Understand your assignment

Understand Your Assignment

Printable version of Understand Your Assignment (PDF).

There are two questions you should always ask when you approach a new assignment:

  • What are you going to write about?
  • How will you approach the material?

By reviewing the assignment guidelines, considering your audience, and planning your time, you can answer these critical questions and set yourself up for success.

Review the Assignment

Below are practical tips for reading through an assignment:

  • Read the guidelines carefully (more than once) with a pen in hand.
  • Highlight key words and phrases. Note words that tell you how to approach the topic (synthesize, analyze, demonstrate, evaluate, explain) or what questions you need to answer (How? Why?)
  • Examine the rubric for a detailed description of grading expectations. Doing so will help you meet the content and writing requirements.

TIP: If you still have questions after reading the assignment criteria, contact your TA or professor.

Consider Your Audience

Written assignments for courses often have two different audiences: a target audience and your instructor.

The target audience: Written class assignments, such as case histories or proposals, are often practice for real-world writing. The content, organization, and style of your essay can change depending on who reads it.

  • What group(s) of people are you writing for?
  • What does your audience already know and what do they need to know?
  • What do they expect to learn?

The instructor: Your essay will also be read and graded by your instructor, so you’ll want to think about what your instructor is expecting you to demonstrate in this assignment.
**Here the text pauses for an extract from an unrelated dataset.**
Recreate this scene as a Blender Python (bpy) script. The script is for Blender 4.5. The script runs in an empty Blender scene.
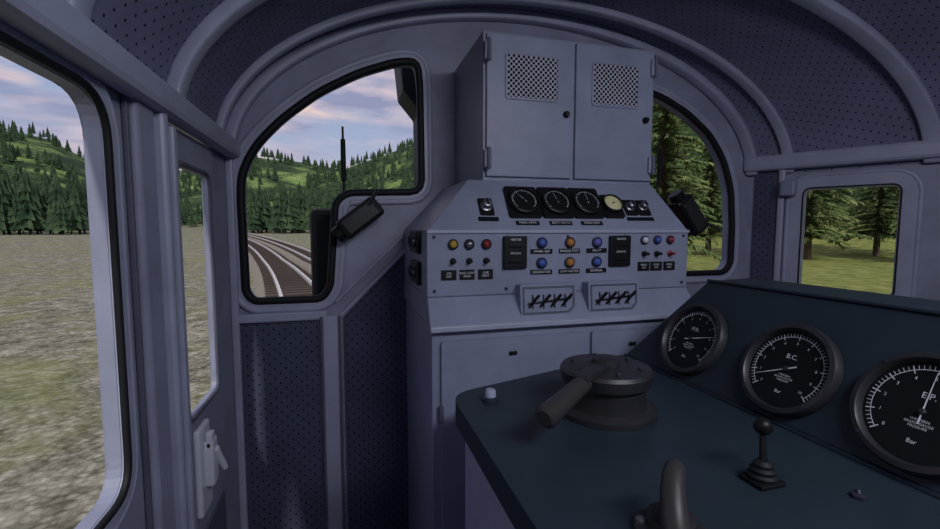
import bpy, bmesh, math, random
from mathutils import Vector, Matrix, noise
random.seed(7)
EYE=1.55
TZ=Matrix.Translation((0,0,EYE))
scene=bpy.context.scene
COL=scene.collection
try:
    scene.view_settings.view_transform='Standard'
    scene.view_settings.look='None'
except Exception: pass

# ---------------------------------------------------------------- materials
def lin(c):
    return tuple(((x/255)/12.92 if x/255<=0.04045 else ((x/255+0.055)/1.055)**2.4) for x in c)+(1,)
def newmat(name):
    m=bpy.data.materials.new(name); m.use_nodes=True
    nt=m.node_tree; b=nt.nodes['Principled BSDF']
    return m,nt,b
def paint(name,c,rough=.5,metal=0,var=.12,scale=5,spec=.3,emit=None,bump=0):
    m,nt,b=newmat(name); c=lin(c)
    b.inputs['Roughness'].default_value=rough; b.inputs['Metallic'].default_value=metal
    b.inputs['Specular IOR Level'].default_value=spec
    tc=nt.nodes.new('ShaderNodeTexCoord'); n=nt.nodes.new('ShaderNodeTexNoise')
    n.inputs['Scale'].default_value=scale; n.inputs['Detail'].default_value=6; n.inputs['Roughness'].default_value=.65
    nt.links.new(tc.outputs['Object'],n.inputs['Vector'])
    r=nt.nodes.new('ShaderNodeValToRGB')
    r.color_ramp.elements[0].position=.3; r.color_ramp.elements[1].position=.7
    r.color_ramp.elements[0].color=tuple(x*(1-var) for x in c[:3])+(1,)
    r.color_ramp.elements[1].color=tuple(min(1,x*(1+var)) for x in c[:3])+(1,)
    nt.links.new(n.outputs['Fac'],r.inputs['Fac']); nt.links.new(r.outputs['Color'],b.inputs['Base Color'])
    if emit:
        b.inputs['Emission Color'].default_value=lin(emit[0]); b.inputs['Emission Strength'].default_value=emit[1]
    if bump:
        bp=nt.nodes.new('ShaderNodeBump'); bp.inputs['Strength'].default_value=bump
        nt.links.new(n.outputs['Fac'],bp.inputs['Height']); nt.links.new(bp.outputs['Normal'],b.inputs['Normal'])
    return m
def perforated(name,c,hole,step,rad,rough=.75,var=.15):
    m=paint(name,c,rough,0,var,4,.15); nt=m.node_tree; b=nt.nodes['Principled BSDF']
    uv=nt.nodes.new('ShaderNodeUVMap'); uv.uv_map='UVMap'
    ds=[]
    for off in (0,.5):
        a=nt.nodes.new('ShaderNodeVectorMath'); a.operation='MULTIPLY_ADD'
        a.inputs[1].default_value=(1/step[0],1/step[1],0); a.inputs[2].default_value=(off,off,0)
        f=nt.nodes.new('ShaderNodeVectorMath'); f.operation='FRACTION'
        s=nt.nodes.new('ShaderNodeVectorMath'); s.operation='SUBTRACT'; s.inputs[1].default_value=(.5,.5,0)
        k=nt.nodes.new('ShaderNodeVectorMath'); k.operation='MULTIPLY'; k.inputs[1].default_value=(step[0],step[1],0)
        l=nt.nodes.new('ShaderNodeVectorMath'); l.operation='LENGTH'
        nt.links.new(uv.outputs[0],a.inputs[0]); nt.links.new(a.outputs[0],f.inputs[0]); nt.links.new(f.outputs[0],s.inputs[0])
        nt.links.new(s.outputs[0],k.inputs[0]); nt.links.new(k.outputs[0],l.inputs[0]); ds.append(l)
    mn=nt.nodes.new('ShaderNodeMath'); mn.operation='MINIMUM'
    nt.links.new(ds[0].outputs['Value'],mn.inputs[0]); nt.links.new(ds[1].outputs['Value'],mn.inputs[1])
    lt=nt.nodes.new('ShaderNodeMath'); lt.operation='LESS_THAN'; lt.inputs[1].default_value=rad
    nt.links.new(mn.outputs[0],lt.inputs[0])
    mx=nt.nodes.new('ShaderNodeMix'); mx.data_type='RGBA'
    nt.links.new(lt.outputs[0],mx.inputs[0])
    src=b.inputs['Base Color'].links[0].from_socket
    nt.links.new(src,mx.inputs[6]); mx.inputs[7].default_value=lin(hole)
    nt.links.new(mx.outputs[2],b.inputs['Base Color'])
    return m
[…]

  • Did your instructor emphasize concepts to think about?
  • What skills has your instructor taught that you need to demonstrate in this paper?

Plan Your Time

Time is limited. You need to think about your own expectations for your work and other activities that might limit your time. Try to answer the following questions:

  • Is there a minimum or maximum length?
  • Are you trying out new skills or methods in this assignment? How will this affect your time?
  • Will you need to include research for this assignment? How much?
  • How important is this assignment for your grade?
  • What other responsibilities do you have during this time?